Sandra Samuel one year after 26/11

Last updated on: November 23, 2009 16:46 IST

Image: Sandra Samuel in the Rosenberg home in Afula, north Israel.
Photographs: Vaihayasi Pande Daniel
rediff.com's Vaihayasi P Daniel traveled to the small Israeli town of Afula and discovered that Sandra Samuel, the heroine of 26/11, is still a mother to baby Moshe.

Sandra Samuel opens the door cautiously, just a few inches. Her smile is tentative, guarded.

When you tell her you have come all the way from Mumbai to talk to her, she says quietly, "One minute. I will ask madam."

She disappears into the large two-storey house, and is gone for a good ten minutes.

It is a grey, cloudy day. A chilly wind blows through the bleak, charmless north Israeli town of Afula. You are left surveying the garden, which is strewn with little Moshe Holtzberg's toys bright colored plastic animals, balls, pool sets and more.

An angry exchange of words can be heard through the door. Yehudit Rosenberg, Moshe's grandmother and Rivka Holtzberg's mother, appears at the doorway.
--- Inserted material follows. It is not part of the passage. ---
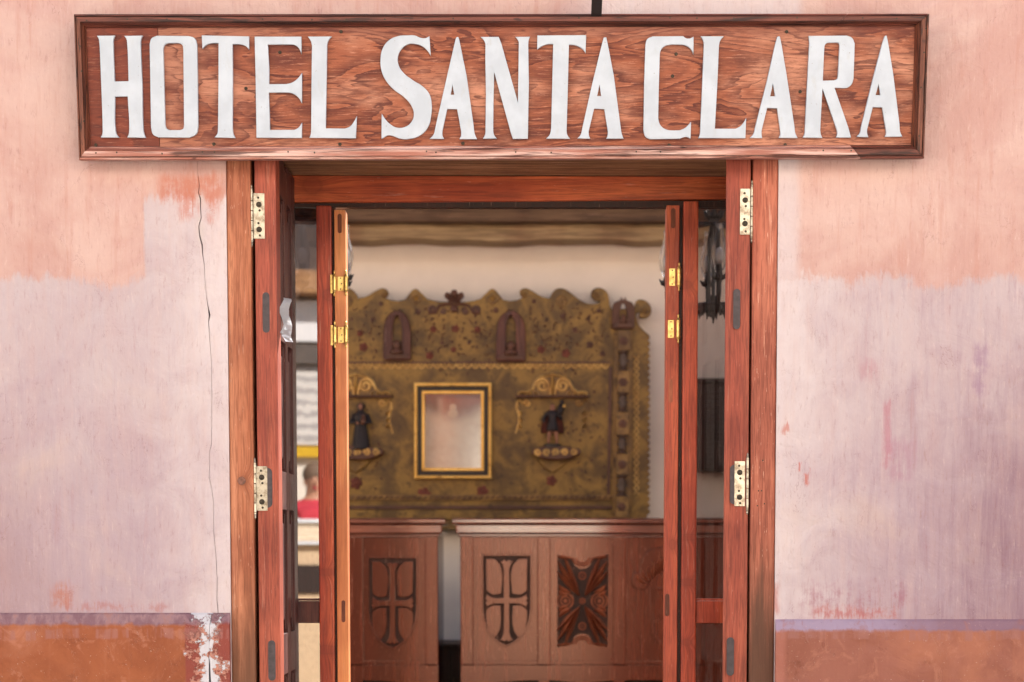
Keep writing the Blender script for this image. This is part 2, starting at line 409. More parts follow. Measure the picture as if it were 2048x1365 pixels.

"I am very, very busy, I cannot speak to you," she says in a strong Israeli accent, and asks you to leave. She is dressed in a floor-length brown skirt and lavender top a tall woman, stern in an odd distracted, faraway but not unkind, manner. Her anger subsides when she realizes how far you have travelled to reach her door.

"I will ask Sandra if she will speak to you," she says softly.

Moments later, Sandra returns with Yehudit, who suggests we use the sitting area in the garden for the interview. Yehudit says she cannot come to India for the commemoration ceremony at Nariman House on the first anniversary of 26/11, because she has to be with Moshe.

She smiles wistfully, "The other day he said, 'Savta (grandmother), what colour is my hair? I wish it was a nicer colour'."

The Rosenberg home is situated on a corner, just five minutes from the centre of Afula and half a kilometre from the bus station that was the target of a suicide bomber attack some years ago.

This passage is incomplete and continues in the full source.